__STATED TASK__: Set down each line of the material that follows, exactly, with no pictures.

__STORED DATA__:
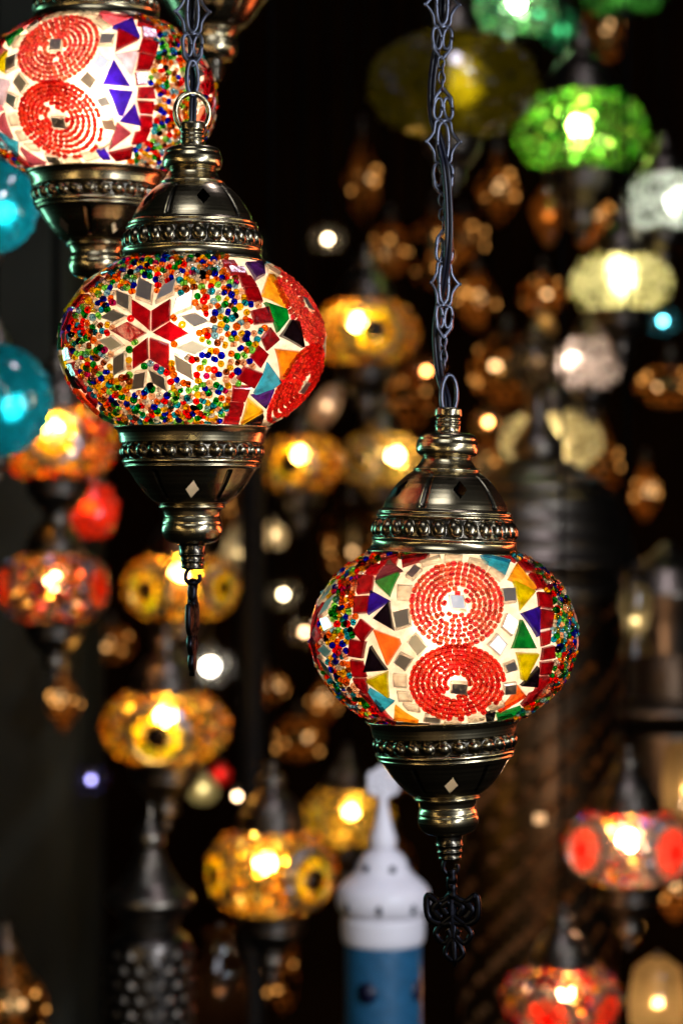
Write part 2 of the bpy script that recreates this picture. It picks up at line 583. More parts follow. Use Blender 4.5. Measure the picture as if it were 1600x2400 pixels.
PH2 = math.radians(5.4)
PH1 = math.radians(-17.5)
cR, cB, cK, cG, cY, cO, cC, cP, cA = (.24, .001, .005), (.025, .006, .42), (.004, .002, .006), (.0, .20, .025), (.62, .60, .0), (.95, .17, .02), (.02, .33, .62), (.09, .006, .03), (.85, .42, .015)
MI, CL = 'mirror', 'clear'
R_POLY = [
    (CL, [(650, 140), (765, 105), (772, 135), (665, 165)]), (CL, [(783, 97), (885, 97), (882, 140), (785, 140)]),
    (CL, [(915, 115), (1025, 140), (1015, 180), (905, 150)]), (CL, [(1030, 165), (1110, 215), (1085, 245), (1012, 195)]),
    (MI, [(575, 215), (630, 155), (670, 180), (615, 240)]), (CL, [(535, 258), (618, 262), (608, 345), (532, 340)]),
    (MI, [(508, 405), (600, 385), (612, 480), (525, 505)]), (MI, [(583, 565), (632, 508), (705, 590), (648, 645)]),
    (MI, [(515, 670), (550, 612), (625, 650), (580, 720)]), (CL, [(510, 730), (585, 735), (590, 805), (515, 800)]),
    (CL, [(530, 825), (600, 830), (615, 880), (540, 878)]), (CL, [(560, 890), (650, 898), (660, 935), (590, 925)]),
    (MI, [(680, 945), (775, 960), (765, 992), (670, 980)]), (CL, [(785, 965), (880, 970), (880, 996), (780, 996)]),
    (CL, [(905, 955), (1000, 940), (1003, 970), (910, 988)]), (CL, [(1015, 905), (1095, 868), (1113, 898), (1030, 935)]),
    (MI, [(1100, 785), (1170, 775), (1165, 835), (1095, 840)]), (MI, [(1098, 680), (1160, 655), (1178, 710), (1115, 730)]),
    (MI, [(1012, 580), (1065, 515), (1122, 575), (1080, 640)]), (MI, [(1085, 485), (1115, 410), (1178, 455), (1145, 535)]),
    (MI, [(1085, 280), (1160, 278), (1170, 355), (1098, 362)]),
    (MI, [(805, 315), (890, 318), (905, 402), (818, 398)]), (MI, [(818, 772), (914, 776), (907, 838), (815, 832)]),
    (cP, [(415, 240), (495, 135), (565, 185)]), (cG, [(415, 247), (548, 197), (492, 325)]), (cB, [(395, 290), (498, 345), (378, 422)]),
    (cK, [(495, 350), (403, 440), (520, 508)]), (cO, [(410, 495), (545, 545), (555, 575), (485, 690)]), (cK, [(395, 580), (355, 725), (485, 712)]),
    (cY, [(370, 765), (485, 718), (492, 858)]), (cC, [(383, 808), (520, 880), (455, 932)]), (cA, [(522, 900), (650, 985), (515, 972)]),
    (cC, [(975, 100), (1140, 140), (1115, 205), (1000, 140)]), (cA, [(1165, 152), (1272, 292), (1122, 230)]),
    (cY, [(1152, 240), (1270, 302), (1190, 398)]), (cB, [(1192, 410), (1292, 372), (1282, 540)]), (cG, [(1190, 442), (1275, 600), (1142, 600)]),
    (cY, [(1168, 618), (1287, 622), (1215, 765), (1195, 765)]), (cK, [(1285, 690), (1280, 802), (1190, 795)]), (cO, [(1180, 795), (1222, 845), (1070, 932)]),
    (cG, [(1060, 945), (1195, 905), (1150, 950), (1065, 975)]), (cK, [(1003, 940), (1058, 930), (1050, 972), (1005, 978)])]
R_BAND_L = [(cR, p) for p in [
    [(555, 120), (710, 98), (690, 125), (560, 165)], [(450, 125), (545, 100), (530, 150), (440, 150)],
    [(372, 185), (400, 150), (460, 155), (425, 205), (365, 208)], [(335, 215), (412, 215), (400, 300), (320, 310)],
    [(308, 322), (385, 318), (375, 410), (300, 415)], [(342, 438), (408, 492), (350, 565), (298, 508)],
    [(285, 545), (370, 560), (352, 652), (275, 640)], [(285, 655), (350, 665), (372, 750), (300, 745)],
    [(298, 752), (368, 758), (382, 835), (318, 800)], [(330, 820), (388, 842), (448, 905), (400, 895)], [(410, 900), (455, 915), (530, 995), (470, 975)]]]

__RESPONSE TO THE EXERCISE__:
Write part 2 of the bpy script that recreates this picture. It picks up at line 583. More parts follow. Use Blender 4.5. Measure the picture as if it were 1600x2400 pixels.
PH2 = math.radians(5.4)
PH1 = math.radians(-17.5)
cR, cB, cK, cG, cY, cO, cC, cP, cA = (.24, .001, .005), (.025, .006, .42), (.004, .002, .006), (.0, .20, .025), (.62, .60, .0), (.95, .17, .02), (.02, .33, .62), (.09, .006, .03), (.85, .42, .015)
MI, CL = 'mirror', 'clear'
R_POLY = [
    (CL, [(650, 140), (765, 105), (772, 135), (665, 165)]), (CL, [(783, 97), (885, 97), (882, 140), (785, 140)]),
    (CL, [(915, 115), (1025, 140), (1015, 180), (905, 150)]), (CL, [(1030, 165), (1110, 215), (1085, 245), (1012, 195)]),
    (MI, [(575, 215), (630, 155), (670, 180), (615, 240)]), (CL, [(535, 258), (618, 262), (608, 345), (532, 340)]),
    (MI, [(508, 405), (600, 385), (612, 480), (525, 505)]), (MI, [(583, 565), (632, 508), (705, 590), (648, 645)]),
    (MI, [(515, 670), (550, 612), (625, 650), (580, 720)]), (CL, [(510, 730), (585, 735), (590, 805), (515, 800)]),
    (CL, [(530, 825), (600, 830), (615, 880), (540, 878)]), (CL, [(560, 890), (650, 898), (660, 935), (590, 925)]),
    (MI, [(680, 945), (775, 960), (765, 992), (670, 980)]), (CL, [(785, 965), (880, 970), (880, 996), (780, 996)]),
    (CL, [(905, 955), (1000, 940), (1003, 970), (910, 988)]), (CL, [(1015, 905), (1095, 868), (1113, 898), (1030, 935)]),
    (MI, [(1100, 785), (1170, 775), (1165, 835), (1095, 840)]), (MI, [(1098, 680), (1160, 655), (1178, 710), (1115, 730)]),
    (MI, [(1012, 580), (1065, 515), (1122, 575), (1080, 640)]), (MI, [(1085, 485), (1115, 410), (1178, 455), (1145, 535)]),
    (MI, [(1085, 280), (1160, 278), (1170, 355), (1098, 362)]),
    (MI, [(805, 315), (890, 318), (905, 402), (818, 398)]), (MI, [(818, 772), (914, 776), (907, 838), (815, 832)]),
    (cP, [(415, 240), (495, 135), (565, 185)]), (cG, [(415, 247), (548, 197), (492, 325)]), (cB, [(395, 290), (498, 345), (378, 422)]),
    (cK, [(495, 350), (403, 440), (520, 508)]), (cO, [(410, 495), (545, 545), (555, 575), (485, 690)]), (cK, [(395, 580), (355, 725), (485, 712)]),
    (cY, [(370, 765), (485, 718), (492, 858)]), (cC, [(383, 808), (520, 880), (455, 932)]), (cA, [(522, 900), (650, 985), (515, 972)]),
    (cC, [(975, 100), (1140, 140), (1115, 205), (1000, 140)]), (cA, [(1165, 152), (1272, 292), (1122, 230)]),
    (cY, [(1152, 240), (1270, 302), (1190, 398)]), (cB, [(1192, 410), (1292, 372), (1282, 540)]), (cG, [(1190, 442), (1275, 600), (1142, 600)]),
    (cY, [(1168, 618), (1287, 622), (1215, 765), (1195, 765)]), (cK, [(1285, 690), (1280, 802), (1190, 795)]), (cO, [(1180, 795), (1222, 845), (1070, 932)]),
    (cG, [(1060, 945), (1195, 905), (1150, 950), (1065, 975)]), (cK, [(1003, 940), (1058, 930), (1050, 972), (1005, 978)])]
R_BAND_L = [(cR, p) for p in [
    [(555, 120), (710, 98), (690, 125), (560, 165)], [(450, 125), (545, 100), (530, 150), (440, 150)],
    [(372, 185), (400, 150), (460, 155), (425, 205), (365, 208)], [(335, 215), (412, 215), (400, 300), (320, 310)],
    [(308, 322), (385, 318), (375, 410), (300, 415)], [(342, 438), (408, 492), (350, 565), (298, 508)],
    [(285, 545), (370, 560), (352, 652), (275, 640)], [(285, 655), (350, 665), (372, 750), (300, 745)],
    [(298, 752), (368, 758), (382, 835), (318, 800)], [(330, 820), (388, 842), (448, 905), (400, 895)], [(410, 900), (455, 915), (530, 995), (470, 975)]]]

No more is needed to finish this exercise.